After the early summer missions to down town Hanoi, we fell into working with the Nail Forward Air Controllers, or FACs in interdiction along the Ho Chi Min trail. The FACs would find targets for the fighters and talk us into the area and on to the target. Their view of the world from an OV-1 Birddog at 1500 feet was much different than ours at 10,000 feet. I had been taking a lot of 16mm movie film from my aircraft during bombing runs of my leader’s bomb impacts that keenly illustrated the view of the world from a 500-knot, 30-degree dive at 5000 feet. Karl arranged for us to take one of our 4 day R and Rs and go up to the Birdogs’ base, Nakhom Phenom with a huge 16mm projector and my combat films. We briefed and we talked and finally we were invited to climb into the empty back seat of their Birddogs and go on a mission. We flew four over North Vietnam. Although these did not count for our 100 missions in an F-105, it does say Karl had more than 198 missions. We had an M- 16 with a big clip including tracer rounds with us in the back seat. My FAC found some 55-gallon drums under a tree and from 500-foot altitude I unsuccessfully fired out. We traded places and observed Karl’s FAC go from a nice tight circle around the drums to a flight resembling a butterfly with the hiccups. In the debrief we learned that the FAC was maintaining a great “turn about a point” and hearing a lot of “ra-ta-ta-ta-tat,” only to look into the rear cockpit and see Karl vigorously attempting to clear a gun jam. Realizing that the fire he was hearing was coming from the ground, it was time to get out of Dodge. For a ride back to Korat, we convinced the commander and two of his FACs that they needed to fly down to Korat in their airplanes and talk to our squadron pilots about their 60 mph, 1500-foot view of the Ho Chi Min Trail. The thud made the NKP to Korat trip in 15 minutes, our free ride home took 1.5 hours with a 16mm projector in my lap.

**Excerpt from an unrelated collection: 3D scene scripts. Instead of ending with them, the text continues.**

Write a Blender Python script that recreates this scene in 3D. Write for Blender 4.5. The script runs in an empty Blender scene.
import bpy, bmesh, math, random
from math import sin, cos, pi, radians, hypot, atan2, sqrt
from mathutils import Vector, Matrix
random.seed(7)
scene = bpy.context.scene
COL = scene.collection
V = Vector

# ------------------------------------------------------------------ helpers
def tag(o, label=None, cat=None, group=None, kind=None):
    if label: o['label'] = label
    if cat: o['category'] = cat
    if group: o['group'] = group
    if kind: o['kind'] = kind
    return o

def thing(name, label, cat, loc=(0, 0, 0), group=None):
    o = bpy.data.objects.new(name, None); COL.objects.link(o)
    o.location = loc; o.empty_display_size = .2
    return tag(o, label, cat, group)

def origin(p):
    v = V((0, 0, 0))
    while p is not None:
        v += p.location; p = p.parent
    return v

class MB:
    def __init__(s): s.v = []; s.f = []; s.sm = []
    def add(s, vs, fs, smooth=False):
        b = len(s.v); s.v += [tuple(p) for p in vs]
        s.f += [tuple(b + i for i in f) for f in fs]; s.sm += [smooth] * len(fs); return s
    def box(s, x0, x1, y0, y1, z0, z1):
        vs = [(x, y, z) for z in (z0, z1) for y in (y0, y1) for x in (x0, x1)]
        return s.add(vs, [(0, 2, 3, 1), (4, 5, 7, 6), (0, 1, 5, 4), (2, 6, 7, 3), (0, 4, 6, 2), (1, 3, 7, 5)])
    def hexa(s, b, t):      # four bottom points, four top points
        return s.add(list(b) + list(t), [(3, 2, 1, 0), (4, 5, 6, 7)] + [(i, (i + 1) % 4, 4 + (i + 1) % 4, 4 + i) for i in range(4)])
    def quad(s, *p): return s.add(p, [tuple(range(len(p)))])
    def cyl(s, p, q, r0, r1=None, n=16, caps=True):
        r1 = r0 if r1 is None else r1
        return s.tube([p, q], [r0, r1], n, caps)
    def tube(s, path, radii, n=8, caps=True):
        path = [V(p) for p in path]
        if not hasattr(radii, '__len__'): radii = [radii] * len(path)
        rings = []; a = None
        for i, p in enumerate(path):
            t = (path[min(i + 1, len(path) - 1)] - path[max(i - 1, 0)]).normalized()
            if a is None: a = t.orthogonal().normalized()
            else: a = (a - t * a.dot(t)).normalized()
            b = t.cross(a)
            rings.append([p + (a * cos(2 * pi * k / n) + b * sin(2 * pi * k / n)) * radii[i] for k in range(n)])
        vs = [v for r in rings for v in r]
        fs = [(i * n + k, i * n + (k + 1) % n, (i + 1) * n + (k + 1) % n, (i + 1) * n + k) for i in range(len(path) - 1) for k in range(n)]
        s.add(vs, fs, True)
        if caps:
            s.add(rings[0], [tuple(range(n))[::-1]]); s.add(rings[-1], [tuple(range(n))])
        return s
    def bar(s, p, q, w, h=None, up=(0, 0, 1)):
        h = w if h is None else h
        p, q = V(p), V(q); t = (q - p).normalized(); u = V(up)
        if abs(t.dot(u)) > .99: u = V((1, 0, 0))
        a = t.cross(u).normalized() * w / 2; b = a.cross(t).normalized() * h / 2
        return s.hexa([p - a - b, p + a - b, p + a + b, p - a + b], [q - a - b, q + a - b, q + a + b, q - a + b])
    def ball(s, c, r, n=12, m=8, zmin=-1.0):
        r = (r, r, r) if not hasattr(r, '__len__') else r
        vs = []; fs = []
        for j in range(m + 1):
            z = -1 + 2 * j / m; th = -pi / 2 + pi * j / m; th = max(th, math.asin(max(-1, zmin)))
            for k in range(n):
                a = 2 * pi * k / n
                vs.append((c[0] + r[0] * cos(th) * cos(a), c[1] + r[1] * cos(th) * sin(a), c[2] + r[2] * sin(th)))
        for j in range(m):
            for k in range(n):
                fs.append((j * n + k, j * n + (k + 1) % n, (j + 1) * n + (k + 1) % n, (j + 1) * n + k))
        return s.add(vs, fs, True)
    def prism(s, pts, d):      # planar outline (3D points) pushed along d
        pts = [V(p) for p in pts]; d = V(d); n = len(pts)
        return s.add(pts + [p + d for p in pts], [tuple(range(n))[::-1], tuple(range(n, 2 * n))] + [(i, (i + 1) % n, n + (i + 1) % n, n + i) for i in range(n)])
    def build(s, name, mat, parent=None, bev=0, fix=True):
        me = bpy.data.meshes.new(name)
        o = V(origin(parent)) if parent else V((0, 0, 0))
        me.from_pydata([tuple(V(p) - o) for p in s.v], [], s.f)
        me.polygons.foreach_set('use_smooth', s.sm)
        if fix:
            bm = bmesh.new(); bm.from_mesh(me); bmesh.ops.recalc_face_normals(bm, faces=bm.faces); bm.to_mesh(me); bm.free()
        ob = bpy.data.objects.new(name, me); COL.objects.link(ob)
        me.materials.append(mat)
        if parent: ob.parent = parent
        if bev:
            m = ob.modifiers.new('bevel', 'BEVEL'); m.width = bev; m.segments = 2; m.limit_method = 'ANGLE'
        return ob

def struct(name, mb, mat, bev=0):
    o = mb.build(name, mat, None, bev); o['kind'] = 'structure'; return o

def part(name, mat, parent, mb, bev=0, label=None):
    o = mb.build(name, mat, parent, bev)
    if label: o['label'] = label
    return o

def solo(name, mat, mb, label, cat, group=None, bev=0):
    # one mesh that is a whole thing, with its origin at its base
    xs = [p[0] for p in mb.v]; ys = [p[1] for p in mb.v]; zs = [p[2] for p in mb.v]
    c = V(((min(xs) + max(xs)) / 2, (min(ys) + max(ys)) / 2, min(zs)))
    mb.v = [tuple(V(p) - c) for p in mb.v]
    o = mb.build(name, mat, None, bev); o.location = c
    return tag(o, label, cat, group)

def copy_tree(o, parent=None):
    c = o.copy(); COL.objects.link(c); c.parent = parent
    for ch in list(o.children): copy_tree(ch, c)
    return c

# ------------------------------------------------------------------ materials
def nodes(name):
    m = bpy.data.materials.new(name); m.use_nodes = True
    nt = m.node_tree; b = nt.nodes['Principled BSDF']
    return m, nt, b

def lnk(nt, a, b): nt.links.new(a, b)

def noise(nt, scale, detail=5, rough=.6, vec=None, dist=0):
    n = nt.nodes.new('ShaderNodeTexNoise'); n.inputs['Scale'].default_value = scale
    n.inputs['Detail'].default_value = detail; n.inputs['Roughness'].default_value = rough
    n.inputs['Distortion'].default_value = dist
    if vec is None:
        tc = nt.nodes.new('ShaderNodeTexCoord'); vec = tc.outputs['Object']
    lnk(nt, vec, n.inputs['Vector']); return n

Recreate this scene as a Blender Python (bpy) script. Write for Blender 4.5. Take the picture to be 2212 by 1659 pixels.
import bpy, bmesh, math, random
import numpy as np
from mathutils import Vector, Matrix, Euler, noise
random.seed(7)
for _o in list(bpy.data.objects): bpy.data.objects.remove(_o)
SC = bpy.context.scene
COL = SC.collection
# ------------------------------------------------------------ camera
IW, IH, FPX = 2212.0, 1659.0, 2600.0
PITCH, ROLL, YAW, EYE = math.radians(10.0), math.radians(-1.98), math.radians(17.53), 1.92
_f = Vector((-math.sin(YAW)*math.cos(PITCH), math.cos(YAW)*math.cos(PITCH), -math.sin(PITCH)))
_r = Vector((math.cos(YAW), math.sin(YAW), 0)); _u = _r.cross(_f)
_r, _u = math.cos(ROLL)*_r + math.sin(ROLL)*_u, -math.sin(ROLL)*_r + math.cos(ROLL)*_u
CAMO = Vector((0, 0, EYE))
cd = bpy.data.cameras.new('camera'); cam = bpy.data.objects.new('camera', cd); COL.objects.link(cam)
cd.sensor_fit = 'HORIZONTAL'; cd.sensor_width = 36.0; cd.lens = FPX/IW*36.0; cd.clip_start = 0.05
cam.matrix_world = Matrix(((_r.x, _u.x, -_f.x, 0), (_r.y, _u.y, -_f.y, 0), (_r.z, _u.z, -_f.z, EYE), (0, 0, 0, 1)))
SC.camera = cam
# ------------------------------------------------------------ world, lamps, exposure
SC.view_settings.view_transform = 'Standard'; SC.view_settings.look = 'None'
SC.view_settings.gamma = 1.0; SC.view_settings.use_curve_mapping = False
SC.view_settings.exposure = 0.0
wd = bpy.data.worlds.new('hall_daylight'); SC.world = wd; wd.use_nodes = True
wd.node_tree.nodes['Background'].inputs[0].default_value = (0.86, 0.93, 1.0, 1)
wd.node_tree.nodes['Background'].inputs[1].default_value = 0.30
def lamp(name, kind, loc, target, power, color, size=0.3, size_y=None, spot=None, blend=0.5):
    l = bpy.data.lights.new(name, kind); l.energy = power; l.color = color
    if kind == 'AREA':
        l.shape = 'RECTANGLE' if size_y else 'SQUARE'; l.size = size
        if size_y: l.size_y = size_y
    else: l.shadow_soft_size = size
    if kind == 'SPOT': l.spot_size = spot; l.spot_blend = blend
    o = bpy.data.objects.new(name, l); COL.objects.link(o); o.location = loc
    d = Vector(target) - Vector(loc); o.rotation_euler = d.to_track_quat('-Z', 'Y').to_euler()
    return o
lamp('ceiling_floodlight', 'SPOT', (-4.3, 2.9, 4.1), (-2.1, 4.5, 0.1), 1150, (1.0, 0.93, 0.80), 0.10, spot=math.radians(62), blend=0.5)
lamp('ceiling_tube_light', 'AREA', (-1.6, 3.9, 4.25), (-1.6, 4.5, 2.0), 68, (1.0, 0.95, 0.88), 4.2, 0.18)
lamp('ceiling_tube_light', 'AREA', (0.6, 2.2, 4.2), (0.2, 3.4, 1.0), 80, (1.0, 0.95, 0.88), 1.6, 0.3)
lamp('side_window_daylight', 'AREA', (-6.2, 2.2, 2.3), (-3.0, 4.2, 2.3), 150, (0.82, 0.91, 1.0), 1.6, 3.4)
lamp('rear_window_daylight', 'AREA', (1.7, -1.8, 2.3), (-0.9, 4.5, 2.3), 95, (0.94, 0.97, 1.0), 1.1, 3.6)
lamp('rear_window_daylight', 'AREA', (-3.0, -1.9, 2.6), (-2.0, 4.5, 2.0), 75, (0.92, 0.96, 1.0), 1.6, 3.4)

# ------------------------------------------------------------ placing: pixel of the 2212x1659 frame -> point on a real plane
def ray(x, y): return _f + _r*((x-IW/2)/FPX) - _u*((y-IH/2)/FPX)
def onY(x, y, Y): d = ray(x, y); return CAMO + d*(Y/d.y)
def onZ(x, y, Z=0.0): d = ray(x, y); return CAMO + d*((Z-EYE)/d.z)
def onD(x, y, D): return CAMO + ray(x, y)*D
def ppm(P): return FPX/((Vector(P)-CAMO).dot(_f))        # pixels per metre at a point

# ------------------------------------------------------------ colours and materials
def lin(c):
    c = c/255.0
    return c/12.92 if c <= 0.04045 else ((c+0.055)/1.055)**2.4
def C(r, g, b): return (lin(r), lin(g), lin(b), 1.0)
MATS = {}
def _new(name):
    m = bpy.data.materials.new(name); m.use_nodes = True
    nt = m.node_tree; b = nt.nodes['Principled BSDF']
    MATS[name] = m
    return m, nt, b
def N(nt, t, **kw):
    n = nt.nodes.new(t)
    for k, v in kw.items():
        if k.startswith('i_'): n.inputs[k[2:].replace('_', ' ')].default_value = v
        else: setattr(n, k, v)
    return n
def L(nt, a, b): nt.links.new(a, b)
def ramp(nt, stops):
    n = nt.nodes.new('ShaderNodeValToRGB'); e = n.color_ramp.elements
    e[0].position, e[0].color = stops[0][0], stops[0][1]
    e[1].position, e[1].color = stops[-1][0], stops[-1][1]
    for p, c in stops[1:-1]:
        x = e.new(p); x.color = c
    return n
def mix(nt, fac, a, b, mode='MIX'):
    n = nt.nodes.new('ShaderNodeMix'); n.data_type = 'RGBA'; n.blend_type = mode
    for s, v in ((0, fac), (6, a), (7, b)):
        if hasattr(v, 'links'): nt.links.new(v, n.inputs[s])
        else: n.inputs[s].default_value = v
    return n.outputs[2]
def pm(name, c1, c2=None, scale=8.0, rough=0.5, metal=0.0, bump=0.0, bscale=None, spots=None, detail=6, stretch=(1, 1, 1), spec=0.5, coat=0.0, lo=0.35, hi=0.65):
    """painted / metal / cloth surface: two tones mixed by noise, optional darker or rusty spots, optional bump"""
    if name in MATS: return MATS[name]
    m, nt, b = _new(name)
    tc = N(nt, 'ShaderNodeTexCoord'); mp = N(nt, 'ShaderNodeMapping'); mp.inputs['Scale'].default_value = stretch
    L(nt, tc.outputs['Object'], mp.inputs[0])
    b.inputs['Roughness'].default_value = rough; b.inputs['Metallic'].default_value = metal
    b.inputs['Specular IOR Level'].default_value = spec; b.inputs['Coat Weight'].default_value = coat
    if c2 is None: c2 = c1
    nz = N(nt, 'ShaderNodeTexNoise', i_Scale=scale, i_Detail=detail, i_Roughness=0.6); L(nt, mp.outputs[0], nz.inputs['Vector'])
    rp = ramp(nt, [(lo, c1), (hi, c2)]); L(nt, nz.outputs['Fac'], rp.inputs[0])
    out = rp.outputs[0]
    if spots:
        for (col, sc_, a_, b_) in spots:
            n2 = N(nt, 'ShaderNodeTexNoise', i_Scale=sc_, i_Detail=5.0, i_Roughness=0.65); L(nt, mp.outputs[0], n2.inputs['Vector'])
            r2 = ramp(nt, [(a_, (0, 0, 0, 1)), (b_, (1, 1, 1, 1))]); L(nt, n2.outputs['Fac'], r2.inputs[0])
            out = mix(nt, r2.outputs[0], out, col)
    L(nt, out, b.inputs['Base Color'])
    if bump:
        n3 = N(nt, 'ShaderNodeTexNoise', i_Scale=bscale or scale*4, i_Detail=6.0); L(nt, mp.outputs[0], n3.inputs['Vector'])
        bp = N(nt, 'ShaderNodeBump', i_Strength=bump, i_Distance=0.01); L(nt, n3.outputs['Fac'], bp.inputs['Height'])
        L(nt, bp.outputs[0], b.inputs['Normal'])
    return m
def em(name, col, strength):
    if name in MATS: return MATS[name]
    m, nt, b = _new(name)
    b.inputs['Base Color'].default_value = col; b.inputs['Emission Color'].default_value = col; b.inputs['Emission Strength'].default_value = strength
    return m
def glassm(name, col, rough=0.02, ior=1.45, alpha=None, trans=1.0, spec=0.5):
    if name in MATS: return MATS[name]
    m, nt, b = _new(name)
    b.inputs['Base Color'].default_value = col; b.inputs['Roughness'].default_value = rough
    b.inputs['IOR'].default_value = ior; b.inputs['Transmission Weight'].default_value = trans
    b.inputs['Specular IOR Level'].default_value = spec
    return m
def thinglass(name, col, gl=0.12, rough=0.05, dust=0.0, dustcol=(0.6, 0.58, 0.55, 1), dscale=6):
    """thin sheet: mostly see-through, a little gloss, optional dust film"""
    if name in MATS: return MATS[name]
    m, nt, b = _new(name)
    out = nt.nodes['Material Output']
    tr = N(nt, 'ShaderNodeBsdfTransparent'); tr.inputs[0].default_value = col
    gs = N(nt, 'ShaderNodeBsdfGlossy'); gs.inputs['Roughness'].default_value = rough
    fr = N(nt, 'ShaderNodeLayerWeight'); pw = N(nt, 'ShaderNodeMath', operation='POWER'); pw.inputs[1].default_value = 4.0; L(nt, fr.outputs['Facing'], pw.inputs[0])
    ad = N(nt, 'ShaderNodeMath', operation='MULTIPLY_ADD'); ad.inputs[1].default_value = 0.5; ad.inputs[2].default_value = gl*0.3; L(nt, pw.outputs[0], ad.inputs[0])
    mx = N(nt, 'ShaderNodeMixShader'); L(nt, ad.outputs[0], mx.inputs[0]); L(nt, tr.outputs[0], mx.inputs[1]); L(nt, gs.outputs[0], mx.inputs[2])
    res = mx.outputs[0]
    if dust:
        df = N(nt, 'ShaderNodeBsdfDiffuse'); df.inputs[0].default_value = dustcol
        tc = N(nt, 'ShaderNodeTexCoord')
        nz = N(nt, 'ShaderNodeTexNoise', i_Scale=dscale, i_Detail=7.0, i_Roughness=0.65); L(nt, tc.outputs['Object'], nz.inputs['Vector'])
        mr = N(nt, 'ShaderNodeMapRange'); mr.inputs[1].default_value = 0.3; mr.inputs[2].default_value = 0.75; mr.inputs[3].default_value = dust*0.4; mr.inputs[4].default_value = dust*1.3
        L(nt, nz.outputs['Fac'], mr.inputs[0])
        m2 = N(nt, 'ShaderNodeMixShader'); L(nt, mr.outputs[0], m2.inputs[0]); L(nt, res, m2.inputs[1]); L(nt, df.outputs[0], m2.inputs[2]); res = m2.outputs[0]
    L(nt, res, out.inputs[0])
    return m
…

I keep coming back to Karl’s ability to successfully think out side the box and develop successful projects, tactics and activities. Technology had finally caught up in the battle with the SA-2s and their radars. We were getting jamming pods to interfere with their radar tracking. But what was the best way to employ them? Karl worked with the contractors that came to Korat with the pods and learned their capabilities and limitations. With this he and the other squadrons’ tactics teams developed some proposed flight pod formations at 15,000 feet and he sold their ideas to the Wing Deputy for Operations Scrappy Johnson. Slowly they began flying four ship formations into the targets around Hanoi at 15,000 feet with the pods and got no missile firings. Eventually the formations grew to four or five flights of four aircraft attacking the targets from high altitude immune to the SA-2 missile. I understand Karl got to lead one of these missions early in the process to confirm the validity of the tactics he developed. The wing was required to tell 7th Air Force in Saigon the name of the mission commander. Scrappy Johnson had to validate for them that Lieutenant Richter was the mission commander, not Lieutenant Colonel Richter.

There are a lot more stories I might share, but you all understand that Karl used his time at the academy to learn how to be the best lieutenant in the Air Force, and he did it.

I challenge you to do the same. The Richter Class, for Karl Wendell Richter, I salute you.